All ideas for creating interest must be held up against the yardstick of the theme of the story, the narrative requirements and the purpose of the scene; but, within that, you must make a work of art interesting. 

I recall a comment recorded in a book called Stanislavski Directs, in which Stanislavski told an actor that he had the right understanding of the character, the right understanding of the text of the play, that what he was doing was completely believable, but that it was still no good because it wasn’t interesting.”

- Stanley Kubrick, interview from Sight And Sound, 1972


As a drummer you could read that and think OK, I need to play interesting then, and start making some bad playing decisions. You have to be careful how you take advice from other art forms.      

As players, the job is to play. It's an immediate thing of making the performance, while hopefully— though it's not hip to talk about it— communicating some creativity and movement of energy. There are some consummate sidemen whose only concern is truly just to show up and do the job, but I think we all would like to be engaging when we play— that may be a better word than interesting for us.   

Interest is more of a consideration when acting as a bandleader, producer, arranger, or composer.

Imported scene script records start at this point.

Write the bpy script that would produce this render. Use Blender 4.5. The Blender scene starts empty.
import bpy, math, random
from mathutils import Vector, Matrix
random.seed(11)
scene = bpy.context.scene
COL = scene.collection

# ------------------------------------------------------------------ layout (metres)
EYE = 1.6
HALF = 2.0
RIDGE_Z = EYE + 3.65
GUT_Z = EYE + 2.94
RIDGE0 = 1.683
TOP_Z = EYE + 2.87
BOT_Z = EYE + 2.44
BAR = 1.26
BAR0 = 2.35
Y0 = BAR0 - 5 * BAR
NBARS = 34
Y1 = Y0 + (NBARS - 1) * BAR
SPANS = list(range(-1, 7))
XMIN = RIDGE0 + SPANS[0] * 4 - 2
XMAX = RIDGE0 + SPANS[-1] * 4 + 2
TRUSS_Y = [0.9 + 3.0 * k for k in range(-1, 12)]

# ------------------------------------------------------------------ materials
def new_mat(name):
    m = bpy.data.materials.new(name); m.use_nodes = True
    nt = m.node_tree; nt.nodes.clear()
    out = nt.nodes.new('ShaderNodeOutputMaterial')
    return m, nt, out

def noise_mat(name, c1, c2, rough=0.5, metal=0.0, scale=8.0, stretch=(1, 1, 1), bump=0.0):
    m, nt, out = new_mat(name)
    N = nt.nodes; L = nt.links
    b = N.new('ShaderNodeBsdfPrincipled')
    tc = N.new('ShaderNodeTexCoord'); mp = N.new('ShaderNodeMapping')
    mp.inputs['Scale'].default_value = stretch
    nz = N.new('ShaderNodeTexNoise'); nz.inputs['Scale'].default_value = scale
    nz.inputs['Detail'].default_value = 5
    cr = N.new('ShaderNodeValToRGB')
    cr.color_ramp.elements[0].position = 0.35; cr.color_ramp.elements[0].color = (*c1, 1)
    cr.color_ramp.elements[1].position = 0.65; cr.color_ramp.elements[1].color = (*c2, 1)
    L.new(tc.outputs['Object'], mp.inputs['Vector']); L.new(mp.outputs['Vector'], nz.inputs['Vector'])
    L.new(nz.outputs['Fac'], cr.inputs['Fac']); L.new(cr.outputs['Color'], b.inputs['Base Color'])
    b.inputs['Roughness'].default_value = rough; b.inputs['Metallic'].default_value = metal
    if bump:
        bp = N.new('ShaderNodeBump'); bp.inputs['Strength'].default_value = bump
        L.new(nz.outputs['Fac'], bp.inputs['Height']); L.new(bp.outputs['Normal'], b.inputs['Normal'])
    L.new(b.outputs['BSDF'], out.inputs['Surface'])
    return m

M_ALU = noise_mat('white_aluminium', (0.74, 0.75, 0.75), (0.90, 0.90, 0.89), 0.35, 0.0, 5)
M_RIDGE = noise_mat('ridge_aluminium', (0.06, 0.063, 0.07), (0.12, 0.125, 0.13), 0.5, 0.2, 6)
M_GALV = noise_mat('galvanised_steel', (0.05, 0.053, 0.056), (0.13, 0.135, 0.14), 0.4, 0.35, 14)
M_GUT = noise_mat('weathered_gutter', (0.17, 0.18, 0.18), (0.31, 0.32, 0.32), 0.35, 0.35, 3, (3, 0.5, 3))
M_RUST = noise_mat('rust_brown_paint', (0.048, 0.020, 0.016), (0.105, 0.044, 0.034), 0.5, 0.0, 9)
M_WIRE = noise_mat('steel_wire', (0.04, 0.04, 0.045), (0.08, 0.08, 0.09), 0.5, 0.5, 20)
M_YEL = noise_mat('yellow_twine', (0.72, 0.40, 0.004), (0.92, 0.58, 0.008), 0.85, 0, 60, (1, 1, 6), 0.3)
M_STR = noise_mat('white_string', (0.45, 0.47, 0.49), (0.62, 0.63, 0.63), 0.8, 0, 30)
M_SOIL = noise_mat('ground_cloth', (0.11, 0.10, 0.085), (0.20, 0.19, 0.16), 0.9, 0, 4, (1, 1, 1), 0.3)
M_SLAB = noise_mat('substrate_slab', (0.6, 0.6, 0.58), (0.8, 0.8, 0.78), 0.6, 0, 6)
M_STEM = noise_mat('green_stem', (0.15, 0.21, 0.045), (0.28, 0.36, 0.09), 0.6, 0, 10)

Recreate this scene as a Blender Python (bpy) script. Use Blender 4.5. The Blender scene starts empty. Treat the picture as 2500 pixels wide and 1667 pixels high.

There's time to think about it— in selection of players, repertoire, programming an album or set of music, style of production, and in the actual content of an arrangement or original composition. 

It is more hip for musicians to be thinking strictly about performance and craft aspects, and while we don't want to be preoccupied with audience response— what the hell— unless somebody is a more serious artist than Kubrick, it's worth some consideration.